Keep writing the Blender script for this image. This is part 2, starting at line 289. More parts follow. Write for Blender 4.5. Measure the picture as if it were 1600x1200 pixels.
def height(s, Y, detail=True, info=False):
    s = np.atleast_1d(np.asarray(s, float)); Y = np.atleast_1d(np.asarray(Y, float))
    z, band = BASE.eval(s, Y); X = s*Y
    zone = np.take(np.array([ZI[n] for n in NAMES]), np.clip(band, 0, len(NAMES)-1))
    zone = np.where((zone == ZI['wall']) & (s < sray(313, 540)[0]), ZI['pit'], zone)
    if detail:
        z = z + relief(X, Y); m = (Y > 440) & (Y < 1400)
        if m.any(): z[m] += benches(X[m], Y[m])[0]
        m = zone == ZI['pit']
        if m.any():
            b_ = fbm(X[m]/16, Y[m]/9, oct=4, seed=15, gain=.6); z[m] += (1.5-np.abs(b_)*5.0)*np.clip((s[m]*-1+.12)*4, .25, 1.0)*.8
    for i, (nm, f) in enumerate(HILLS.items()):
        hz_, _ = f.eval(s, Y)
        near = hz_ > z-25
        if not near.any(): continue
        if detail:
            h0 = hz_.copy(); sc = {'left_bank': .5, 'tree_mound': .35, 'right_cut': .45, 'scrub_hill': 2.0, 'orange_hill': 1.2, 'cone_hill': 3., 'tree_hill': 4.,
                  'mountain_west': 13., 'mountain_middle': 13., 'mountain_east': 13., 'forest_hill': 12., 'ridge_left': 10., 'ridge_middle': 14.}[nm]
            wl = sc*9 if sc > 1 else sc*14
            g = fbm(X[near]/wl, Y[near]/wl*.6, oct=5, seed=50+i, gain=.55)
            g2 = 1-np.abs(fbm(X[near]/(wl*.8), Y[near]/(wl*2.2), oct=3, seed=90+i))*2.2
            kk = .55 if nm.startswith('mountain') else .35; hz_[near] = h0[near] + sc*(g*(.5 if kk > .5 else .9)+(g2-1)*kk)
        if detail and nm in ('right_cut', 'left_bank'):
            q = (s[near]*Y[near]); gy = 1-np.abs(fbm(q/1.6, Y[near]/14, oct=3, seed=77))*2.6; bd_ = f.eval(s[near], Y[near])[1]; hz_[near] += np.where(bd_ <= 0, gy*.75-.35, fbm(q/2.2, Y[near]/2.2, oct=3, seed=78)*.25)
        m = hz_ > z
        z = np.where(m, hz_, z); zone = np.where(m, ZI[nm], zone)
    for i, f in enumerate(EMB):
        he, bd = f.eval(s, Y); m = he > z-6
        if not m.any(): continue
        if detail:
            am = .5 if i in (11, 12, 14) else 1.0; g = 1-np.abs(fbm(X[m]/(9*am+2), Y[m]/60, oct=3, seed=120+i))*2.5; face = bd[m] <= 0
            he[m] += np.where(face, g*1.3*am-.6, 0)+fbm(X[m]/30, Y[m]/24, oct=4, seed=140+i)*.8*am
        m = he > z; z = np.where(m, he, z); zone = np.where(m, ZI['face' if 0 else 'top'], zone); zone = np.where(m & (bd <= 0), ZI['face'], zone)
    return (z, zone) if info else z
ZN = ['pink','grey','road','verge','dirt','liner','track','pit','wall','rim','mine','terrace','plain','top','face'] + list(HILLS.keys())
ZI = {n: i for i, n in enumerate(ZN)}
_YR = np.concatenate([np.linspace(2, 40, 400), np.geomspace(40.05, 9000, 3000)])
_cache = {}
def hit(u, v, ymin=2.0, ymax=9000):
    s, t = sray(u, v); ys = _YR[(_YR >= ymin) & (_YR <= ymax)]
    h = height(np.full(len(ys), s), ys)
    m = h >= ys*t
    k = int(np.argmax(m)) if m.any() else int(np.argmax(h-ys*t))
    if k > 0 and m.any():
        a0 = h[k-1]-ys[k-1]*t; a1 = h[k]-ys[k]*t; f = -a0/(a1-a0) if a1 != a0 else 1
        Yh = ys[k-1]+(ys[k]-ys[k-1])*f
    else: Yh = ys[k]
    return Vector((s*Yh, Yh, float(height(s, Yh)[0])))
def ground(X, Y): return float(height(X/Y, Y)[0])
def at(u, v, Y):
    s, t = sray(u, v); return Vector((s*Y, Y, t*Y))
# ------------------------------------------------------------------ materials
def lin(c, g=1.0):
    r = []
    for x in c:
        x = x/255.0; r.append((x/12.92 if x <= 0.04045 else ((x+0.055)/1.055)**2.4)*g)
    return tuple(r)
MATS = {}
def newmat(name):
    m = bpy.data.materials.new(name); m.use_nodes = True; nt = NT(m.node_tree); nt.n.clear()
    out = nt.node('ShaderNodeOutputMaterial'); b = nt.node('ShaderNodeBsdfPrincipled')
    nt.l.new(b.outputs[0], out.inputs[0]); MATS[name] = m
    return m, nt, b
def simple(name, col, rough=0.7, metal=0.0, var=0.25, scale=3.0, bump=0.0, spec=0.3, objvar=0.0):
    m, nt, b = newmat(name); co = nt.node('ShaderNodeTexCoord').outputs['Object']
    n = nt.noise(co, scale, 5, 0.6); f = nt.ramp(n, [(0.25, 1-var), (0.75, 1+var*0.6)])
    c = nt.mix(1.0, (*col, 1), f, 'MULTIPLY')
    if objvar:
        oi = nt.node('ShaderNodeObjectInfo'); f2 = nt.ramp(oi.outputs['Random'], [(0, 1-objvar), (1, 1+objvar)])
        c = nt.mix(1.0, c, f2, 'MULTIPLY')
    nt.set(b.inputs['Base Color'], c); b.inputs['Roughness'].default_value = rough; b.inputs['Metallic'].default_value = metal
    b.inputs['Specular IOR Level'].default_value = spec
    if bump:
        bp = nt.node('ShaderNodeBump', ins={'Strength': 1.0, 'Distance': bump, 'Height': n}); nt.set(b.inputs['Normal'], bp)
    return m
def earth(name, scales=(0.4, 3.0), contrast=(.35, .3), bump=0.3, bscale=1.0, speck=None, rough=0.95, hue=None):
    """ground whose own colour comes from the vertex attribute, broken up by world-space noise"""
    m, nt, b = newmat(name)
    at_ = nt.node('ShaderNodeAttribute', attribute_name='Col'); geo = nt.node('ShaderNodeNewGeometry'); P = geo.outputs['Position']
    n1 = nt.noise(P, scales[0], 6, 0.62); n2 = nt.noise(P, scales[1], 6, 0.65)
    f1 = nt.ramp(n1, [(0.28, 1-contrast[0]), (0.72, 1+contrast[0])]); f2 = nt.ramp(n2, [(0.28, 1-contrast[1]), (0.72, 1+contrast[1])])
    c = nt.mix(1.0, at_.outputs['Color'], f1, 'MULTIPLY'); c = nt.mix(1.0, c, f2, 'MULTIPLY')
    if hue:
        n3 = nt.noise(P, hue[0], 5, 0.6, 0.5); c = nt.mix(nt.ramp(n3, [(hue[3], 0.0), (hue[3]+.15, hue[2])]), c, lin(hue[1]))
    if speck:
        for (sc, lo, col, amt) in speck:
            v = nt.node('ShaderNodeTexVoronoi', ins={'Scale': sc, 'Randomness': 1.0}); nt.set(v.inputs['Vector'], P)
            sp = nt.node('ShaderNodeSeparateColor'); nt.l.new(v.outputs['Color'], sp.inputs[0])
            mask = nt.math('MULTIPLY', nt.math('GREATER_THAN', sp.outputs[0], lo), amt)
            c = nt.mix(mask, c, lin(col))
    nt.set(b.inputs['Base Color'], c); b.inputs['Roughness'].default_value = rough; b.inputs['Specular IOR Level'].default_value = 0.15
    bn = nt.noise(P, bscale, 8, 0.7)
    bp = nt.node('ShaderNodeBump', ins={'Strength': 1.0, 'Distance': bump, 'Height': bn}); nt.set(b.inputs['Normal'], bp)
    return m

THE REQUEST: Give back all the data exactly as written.

RESPONSE TO THIS EXERCISE:
Keep writing the Blender script for this image. This is part 2, starting at line 289. More parts follow. Write for Blender 4.5. Measure the picture as if it were 1600x1200 pixels.
def height(s, Y, detail=True, info=False):
    s = np.atleast_1d(np.asarray(s, float)); Y = np.atleast_1d(np.asarray(Y, float))
    z, band = BASE.eval(s, Y); X = s*Y
    zone = np.take(np.array([ZI[n] for n in NAMES]), np.clip(band, 0, len(NAMES)-1))
    zone = np.where((zone == ZI['wall']) & (s < sray(313, 540)[0]), ZI['pit'], zone)
    if detail:
        z = z + relief(X, Y); m = (Y > 440) & (Y < 1400)
        if m.any(): z[m] += benches(X[m], Y[m])[0]
        m = zone == ZI['pit']
        if m.any():
            b_ = fbm(X[m]/16, Y[m]/9, oct=4, seed=15, gain=.6); z[m] += (1.5-np.abs(b_)*5.0)*np.clip((s[m]*-1+.12)*4, .25, 1.0)*.8
    for i, (nm, f) in enumerate(HILLS.items()):
        hz_, _ = f.eval(s, Y)
        near = hz_ > z-25
        if not near.any(): continue
        if detail:
            h0 = hz_.copy(); sc = {'left_bank': .5, 'tree_mound': .35, 'right_cut': .45, 'scrub_hill': 2.0, 'orange_hill': 1.2, 'cone_hill': 3., 'tree_hill': 4.,
                  'mountain_west': 13., 'mountain_middle': 13., 'mountain_east': 13., 'forest_hill': 12., 'ridge_left': 10., 'ridge_middle': 14.}[nm]
            wl = sc*9 if sc > 1 else sc*14
            g = fbm(X[near]/wl, Y[near]/wl*.6, oct=5, seed=50+i, gain=.55)
            g2 = 1-np.abs(fbm(X[near]/(wl*.8), Y[near]/(wl*2.2), oct=3, seed=90+i))*2.2
            kk = .55 if nm.startswith('mountain') else .35; hz_[near] = h0[near] + sc*(g*(.5 if kk > .5 else .9)+(g2-1)*kk)
        if detail and nm in ('right_cut', 'left_bank'):
            q = (s[near]*Y[near]); gy = 1-np.abs(fbm(q/1.6, Y[near]/14, oct=3, seed=77))*2.6; bd_ = f.eval(s[near], Y[near])[1]; hz_[near] += np.where(bd_ <= 0, gy*.75-.35, fbm(q/2.2, Y[near]/2.2, oct=3, seed=78)*.25)
        m = hz_ > z
        z = np.where(m, hz_, z); zone = np.where(m, ZI[nm], zone)
    for i, f in enumerate(EMB):
        he, bd = f.eval(s, Y); m = he > z-6
        if not m.any(): continue
        if detail:
            am = .5 if i in (11, 12, 14) else 1.0; g = 1-np.abs(fbm(X[m]/(9*am+2), Y[m]/60, oct=3, seed=120+i))*2.5; face = bd[m] <= 0
            he[m] += np.where(face, g*1.3*am-.6, 0)+fbm(X[m]/30, Y[m]/24, oct=4, seed=140+i)*.8*am
        m = he > z; z = np.where(m, he, z); zone = np.where(m, ZI['face' if 0 else 'top'], zone); zone = np.where(m & (bd <= 0), ZI['face'], zone)
    return (z, zone) if info else z
ZN = ['pink','grey','road','verge','dirt','liner','track','pit','wall','rim','mine','terrace','plain','top','face'] + list(HILLS.keys())
ZI = {n: i for i, n in enumerate(ZN)}
_YR = np.concatenate([np.linspace(2, 40, 400), np.geomspace(40.05, 9000, 3000)])
_cache = {}
def hit(u, v, ymin=2.0, ymax=9000):
    s, t = sray(u, v); ys = _YR[(_YR >= ymin) & (_YR <= ymax)]
    h = height(np.full(len(ys), s), ys)
    m = h >= ys*t
    k = int(np.argmax(m)) if m.any() else int(np.argmax(h-ys*t))
    if k > 0 and m.any():
        a0 = h[k-1]-ys[k-1]*t; a1 = h[k]-ys[k]*t; f = -a0/(a1-a0) if a1 != a0 else 1
        Yh = ys[k-1]+(ys[k]-ys[k-1])*f
    else: Yh = ys[k]
    return Vector((s*Yh, Yh, float(height(s, Yh)[0])))
def ground(X, Y): return float(height(X/Y, Y)[0])
def at(u, v, Y):
    s, t = sray(u, v); return Vector((s*Y, Y, t*Y))
# ------------------------------------------------------------------ materials
def lin(c, g=1.0):
    r = []
    for x in c:
        x = x/255.0; r.append((x/12.92 if x <= 0.04045 else ((x+0.055)/1.055)**2.4)*g)
    return tuple(r)
MATS = {}
def newmat(name):
    m = bpy.data.materials.new(name); m.use_nodes = True; nt = NT(m.node_tree); nt.n.clear()
    out = nt.node('ShaderNodeOutputMaterial'); b = nt.node('ShaderNodeBsdfPrincipled')
    nt.l.new(b.outputs[0], out.inputs[0]); MATS[name] = m
    return m, nt, b
def simple(name, col, rough=0.7, metal=0.0, var=0.25, scale=3.0, bump=0.0, spec=0.3, objvar=0.0):
    m, nt, b = newmat(name); co = nt.node('ShaderNodeTexCoord').outputs['Object']
    n = nt.noise(co, scale, 5, 0.6); f = nt.ramp(n, [(0.25, 1-var), (0.75, 1+var*0.6)])
    c = nt.mix(1.0, (*col, 1), f, 'MULTIPLY')
    if objvar:
        oi = nt.node('ShaderNodeObjectInfo'); f2 = nt.ramp(oi.outputs['Random'], [(0, 1-objvar), (1, 1+objvar)])
        c = nt.mix(1.0, c, f2, 'MULTIPLY')
    nt.set(b.inputs['Base Color'], c); b.inputs['Roughness'].default_value = rough; b.inputs['Metallic'].default_value = metal
    b.inputs['Specular IOR Level'].default_value = spec
    if bump:
        bp = nt.node('ShaderNodeBump', ins={'Strength': 1.0, 'Distance': bump, 'Height': n}); nt.set(b.inputs['Normal'], bp)
    return m
def earth(name, scales=(0.4, 3.0), contrast=(.35, .3), bump=0.3, bscale=1.0, speck=None, rough=0.95, hue=None):
    """ground whose own colour comes from the vertex attribute, broken up by world-space noise"""
    m, nt, b = newmat(name)
    at_ = nt.node('ShaderNodeAttribute', attribute_name='Col'); geo = nt.node('ShaderNodeNewGeometry'); P = geo.outputs['Position']
    n1 = nt.noise(P, scales[0], 6, 0.62); n2 = nt.noise(P, scales[1], 6, 0.65)
    f1 = nt.ramp(n1, [(0.28, 1-contrast[0]), (0.72, 1+contrast[0])]); f2 = nt.ramp(n2, [(0.28, 1-contrast[1]), (0.72, 1+contrast[1])])
    c = nt.mix(1.0, at_.outputs['Color'], f1, 'MULTIPLY'); c = nt.mix(1.0, c, f2, 'MULTIPLY')
    if hue:
        n3 = nt.noise(P, hue[0], 5, 0.6, 0.5); c = nt.mix(nt.ramp(n3, [(hue[3], 0.0), (hue[3]+.15, hue[2])]), c, lin(hue[1]))
    if speck:
        for (sc, lo, col, amt) in speck:
            v = nt.node('ShaderNodeTexVoronoi', ins={'Scale': sc, 'Randomness': 1.0}); nt.set(v.inputs['Vector'], P)
            sp = nt.node('ShaderNodeSeparateColor'); nt.l.new(v.outputs['Color'], sp.inputs[0])
            mask = nt.math('MULTIPLY', nt.math('GREATER_THAN', sp.outputs[0], lo), amt)
            c = nt.mix(mask, c, lin(col))
    nt.set(b.inputs['Base Color'], c); b.inputs['Roughness'].default_value = rough; b.inputs['Specular IOR Level'].default_value = 0.15
    bn = nt.noise(P, bscale, 8, 0.7)
    bp = nt.node('ShaderNodeBump', ins={'Strength': 1.0, 'Distance': bump, 'Height': bn}); nt.set(b.inputs['Normal'], bp)
    return m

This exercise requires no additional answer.